Music lovers will soon be singing the blues in Calgary — and that’s a great thing for fans of heritage preservation.
That’s because one of the city’s key musical landmarks — the King Edward Hotel — is undergoing a multi-million-dollar restoration and expansion.
The King Eddy, possibly the oldest blues bar in Canada, is being transformed into the new home of the National Music Centre, a museum and performance facility dedicated to showcasing Canada’s musical past, present, and future.
Located in the city’s East Village neighbourhood, the venue was known to patrons as the “Home of the Blues.” Many musical legends played there, including BB King, John Hammond, Pinetop Perkins and Buddy Guy. Built in 1905, the hotel enjoyed years of glory, followed by decades of decline; it closed in 2004.

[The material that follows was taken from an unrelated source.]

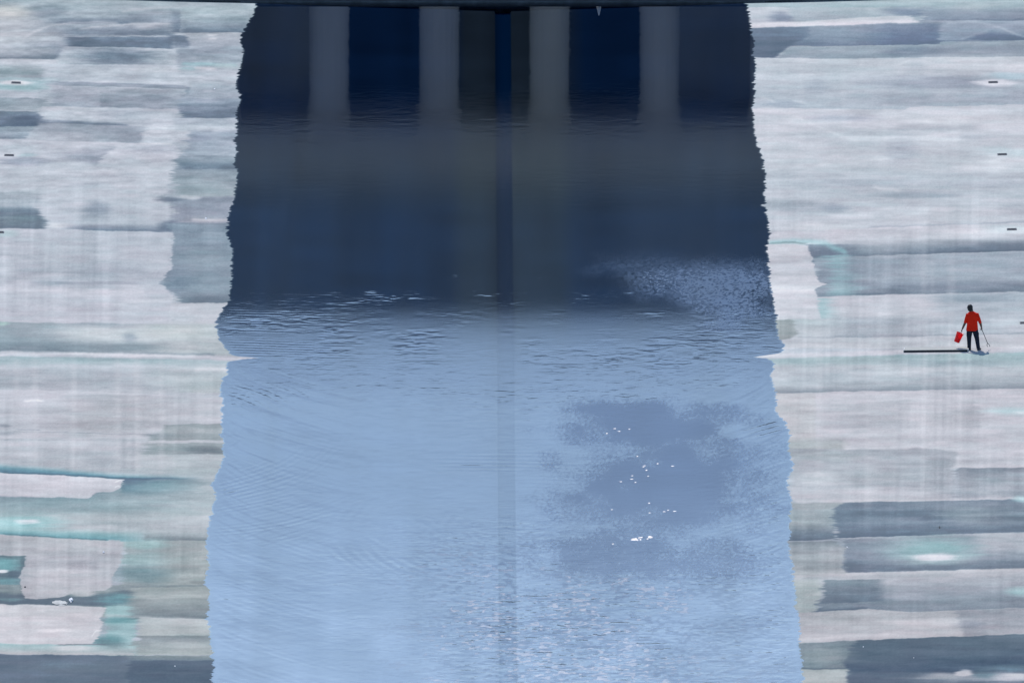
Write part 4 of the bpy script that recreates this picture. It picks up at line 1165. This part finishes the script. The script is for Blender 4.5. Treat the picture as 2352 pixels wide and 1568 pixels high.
# the bucket hanging from the left hand
m_red = mat("red_plastic", (0.85, 0.012, 0.018), .35, .4, trans=.5)
m_wire = mat("pale_wire", (.35, .35, .36), .4, .5, metal=.6)
B0, B1 = Vector((-.615, .02, .315)), Vector((-.475, .02, .675))
bax = (B1 - B0).normalized()
hgt = (B1 - B0).length
q = bax.to_track_quat('Z', 'Y')
bk = tag(empty("bucket", Vector((PX_, PY_, PZ_)) + B0), "bright red plastic bucket swinging tilted from the worker's left hand", "bucket")
bk.rotation_mode = 'QUATERNION'; bk.rotation_quaternion = q
def shell(bm):
    n = 32
    prof = [(0.0, .004), (.105, 0), (.112, .006), (.128, hgt * .55), (.143, hgt - .01), (.143, hgt), (.139, hgt), (.124, hgt * .55), (.108, .012), (0, .012)]
    rows = []
    for r, z in prof:
        rows.append([bm.verts.new((r * math.cos(2 * math.pi * i / n), r * math.sin(2 * math.pi * i / n), z)) for i in range(n)] if r > 0 else [bm.verts.new((0, 0, z))])
    for a, b in zip(rows, rows[1:]):
        for i in range(n):
            j = (i + 1) % n
            if len(a) == 1: bm.faces.new((a[0], b[j], b[i]))
            elif len(b) == 1: bm.faces.new((a[i], a[j], b[0]))
            else: bm.faces.new((a[i], a[j], b[j], b[i]))
part("pail", m_red, shell, True, bk)
def rim(bm):
    n = 32
    for z0, z1, r in ((hgt - .012, hgt + .006, .152), (hgt - .07, hgt - .058, .147)):
        vs = [[bm.verts.new((rr * math.cos(2 * math.pi * i / n), rr * math.sin(2 * math.pi * i / n), z)) for i in range(n)] for rr, z in ((r - .01, z0), (r, z0), (r, z1), (r - .01, z1))]
        for a, b in zip(vs, vs[1:] + vs[:1]):
            for i in range(n): bm.faces.new((a[i], a[(i + 1) % n], b[(i + 1) % n], b[i]))
part("rim", m_red, rim, True, bk)
hand_w = Vector(LH) + (Vector(LH) - Vector(LE)).normalized() * .085 + Vector((.012, 0, 0))
hand_l = q.inverted() @ (hand_w - B0)
part("handle", m_wire, lambda bm: tube(bm, [(-.15, 0, hgt - .03), ((-.15 + hand_l.x) / 2 - .03, hand_l.y / 2, (hgt + hand_l.z) / 2 + .02), hand_l, ((.15 + hand_l.x) / 2 + .03, hand_l.y / 2, (hgt + hand_l.z) / 2 + .02), (.15, 0, hgt - .03)], .003, 8), True, bk)

# the grabber in the right hand
gb = tag(empty("litter_grabber", (PX_, PY_, PZ_)), "long thin dark grabber tool with an open two pronged jaw in the worker's right hand", "grabber")
G0 = Vector(RH) + (Vector(RH) - Vector(RE)).normalized() * .055 + Vector((-.012, 0, 0))
G1 = Vector((.605, -.02, .275))
gd = (G1 - G0).normalized()
part("pole", m_iron, lambda bm: tube(bm, [G0 - gd * .03, G1], .0125, 10), True, gb)
part("grip", m_iron, lambda bm: (tube(bm, [G0 - gd * .09, G0 + gd * .04], .014, 10), tube(bm, [G0 + gd * .03 + Vector((.0, 0, 0)), G0 + gd * .02 + Vector((-.045, 0, -.045)), G0 - gd * .05 + Vector((-.045, 0, -.03))], .006, 8)), True, gb)
part("jaw", m_iron, lambda bm: tube(bm, [G1, G1 + Vector((-.022, 0, -.05)), G1 + Vector((-.018, 0, -.10)), G1 + Vector((0, 0, -.145))], [.011, .011, .010, .011], 8), True, gb)
part("jaw", m_iron, lambda bm: tube(bm, [G1, G1 + Vector((.045, 0, -.035)), G1 + Vector((.075, 0, -.075)), G1 + Vector((.088, 0, -.125))], [.011, .011, .010, .012], 8), True, gb)

# the long slab lying at the worker's feet
xa, ya, za = on_floor(2076, 809.5); xb, yb, zb = on_floor(2222.5, 808)
ln = math.hypot(xb - xa, yb - ya)
sl = tag(empty("slab", ((xa + xb) / 2, (ya + yb) / 2, (za + zb) / 2), (0, -math.asin((zb - za) / ln), math.atan2(yb - ya, xb - xa))), "long flat pale slab with a dark shaded front edge lying on the floor at the worker's feet", "slab")
m_slabtop = mat("slab_top", (0.32, 0.32, 0.295), .8, .2, noise=(2.5, .18, (1, 3, 1)))
m_slabside = mat("slab_side_shaded", (0.012, 0.014, 0.02), .8, .15)  # own dark colour, with the shade on the front painted in
part("top_panel", m_slabtop, lambda bm: box(bm, (0, .33, .083), (ln, .64, .022), .004), parent=sl)
part("body", m_slabside, lambda bm: box(bm, (0, .33, .036), (ln - .012, .63, .072)), parent=sl)
part("end_cap", mat("end_cap_white", (.5, .5, .5)), lambda bm: box(bm, (ln / 2 + .012, .33, .047), (.022, .64, .094), .004), parent=sl)
part("end_cap", bpy.data.materials["end_cap_white"], lambda bm: box(bm, (-ln / 2 - .012, .33, .047), (.022, .64, .094), .004), parent=sl)

# ------------------------------------------------------------------ litter on the floor
m_bag = mat("white_plastic", (.8, .8, .82), .4, .4, trans=.2)
m_card = mat("soggy_paper", (.42, .42, .40), .9, .1, noise=(6, .2))
def crumple(name, u, v, sx, sy, sz, m, label, cat, seed):
    X, Y, Z = on_floor(u, v)
    bm = bmesh.new()
    res = bmesh.ops.create_icosphere(bm, subdivisions=3, radius=1.0)
    r_ = random.Random(seed)
    from mathutils import noise as mn
    off = Vector((seed * 3.1, seed * 1.7, 0))
    for w in bm.verts:
        k = 1 + .55 * mn.noise(w.co * 1.9 + off) + .25 * mn.noise(w.co * 5 + off)
        w.co = Vector((w.co.x * sx * k, w.co.y * sy * k, max(-.1, w.co.z) * sz * k + .1 * sz))
    o = from_bm(name, bm, m, None, False)
    o.location = (X, Y, Z)
    return tag(o, label, cat)
crumple("plastic_bag", 163, 1379, .075, .28, .10, m_bag, "bright white crumpled plastic scrap on the dark stain at the lower left", "litter", 1)
crumple("plastic_bag", 237.5, 1268.5, .035, .12, .05, m_bag, "tiny white scrap on the pale tongue of silt at the lower left", "litter", 2)
crumple("paper_sheet", 137, 1384, .28, .42, .03, m_card, "flat beige patch of soggy paper on the dark stain, beside a white scrap", "litter", 3)
crumple("dead_leaf", 57.5, 1348, .03, .10, .04, m_iron, "tiny dark leaf at the left edge of the pale tongue of silt", "litter", 4)
crumple("dead_leaf", 2158, 1211, .02, .16, .05, m_iron, "tiny dark upright speck on the grey band at the lower right", "litter", 5)
crumple("plastic_bag", 1946, 1256, .022, .08, .02, m_bag, "tiny white fleck beside the ragged grey edge at the lower right", "litter", 6)
crumple("plastic_bag", 402, 1529, .02, .07, .02, m_bag, "tiny white fleck on the darkest stain at the bottom left", "litter", 7)
crumple("plastic_bag", 493, 205, .03, .10, .03, m_bag, "tiny white fleck near the far left waterline", "litter", 8)
crumple("plastic_bag", 473, 502, .04, .10, .03, m_bag, "tiny white fleck in the bright streak beside the left waterline", "litter", 9)
crumple("plastic_bag", 1983, 1485, .018, .07, .02, m_bag, "tiny white fleck on the upper left of the darkest stain at the lower right", "litter", 10)
crumple("plastic_bag", 2099, 1510, .015, .08, .02, m_bag, "tiny white fleck in the middle of the darkest stain at the lower right", "litter", 11)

In February 2013 the National Music Centre broke ground on the restoration and expansion project. The King Eddy was taken apart brick by brick. Each brick has been cleaned, stored and placed on numbered pallets so that the building can be reassembled exactly as it was in 1905. Not only will original bricks be recycled, but original sandstone windowsills, cornices, and the signature neon sword sign will also be re-used.
The King Eddy will be the showcase element of more than $200-million expansion. It will host live music seven days a week and boast five floors of exhibition space, a three-hundred-seat performance venue, a radio station, recording studio facilities, distance education classrooms, and much more. The building itself will be considered the “largest artifact” in the NMC collection.
The new facility is expected to open in the spring of 2016.